495 Words. Plan about 3 minute(s) to read this.

This section of the chapter discusses how the router will build adjacency information, and also discusses details about frame-relay inverse ARP.

In order for the router to build his adjacency table, he uses ARP regularly. We know what ARP is all about, right? It’s the protocol used by a device that knows the IP of a remote host, but not the layer 2/data link information. An ARP gets put out on the wire, and the appropriate host sees the ARP and responds. The information in the response is used so that the device knows how to frame the packet. Okay, simple enough – we know all about this on our ethernet networks. Throw a sniffer on the wire, and you can see ARP’s on any segment all the time.

Fair enough. But the author makes a special point to discuss the ARP and inverse ARP scenarios that arise in frame-relay environments. So let’s talk through these considerations.

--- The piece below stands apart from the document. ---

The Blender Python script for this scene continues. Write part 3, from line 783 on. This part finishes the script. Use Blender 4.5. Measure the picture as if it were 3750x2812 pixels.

  • Inverse ARP (InARP) is used in frame networks to determine what IP to use when trying to forward to that adjacent host. The router already knows the DLCI, but needs the IP, thus “inverse” ARP. This is the opposite of ARP on an ethernet, where you know the IP, but need the data link information.
  • On a frame network, the InARP process is triggered by an LMI status message. This again differs from a LAN, where an ARP will be triggered if a packet is received, but the data link information is unknown. In a frame cloud, the IP is sorted out ahead of time. When the routers receive an LMI PVC Up message, they will announce their IP addresses over the virtual circuit using an InARP message (RFC1293). No LMI, no InARP.
  • When typing a “show frame-relay map” command, interfaces on point-to-point links will not have the word “dynamic” in the output. Point-to-point frame interfaces do not learn about each other’s IP’s with InARP. In fact, InARP information received on point-to-point interfaces is ignored.
  • InARP only works over a virtual circuit. In addition, InARP messages are not forward – they dead-end at a receiving frame router. So…say you’ve got 3 routers. One with a physical connection to the frame (no subinterface), one with a multipoint subinterface and one with a point to point interface. How will the router with the physical connection be able to get IP traffic to the router with a point to point subinterface? There’s no VC between the 2, plus the remote ignores InARP anyway. The way is by statically mapping a connection between the 2 routers using a “frame-relay map ip 12.13.14.15 DLCI broadcast” statement on the router with the physical interface. The router with the point-to-point connection is only going to forward across his point-to-point VC anyway, so no need to static map anything there.
  • You can shut off InARP with the “no frame-relay inverse-arp” interface command. The router will stop sending InARP messages, and will ignore received ones on that interface as well.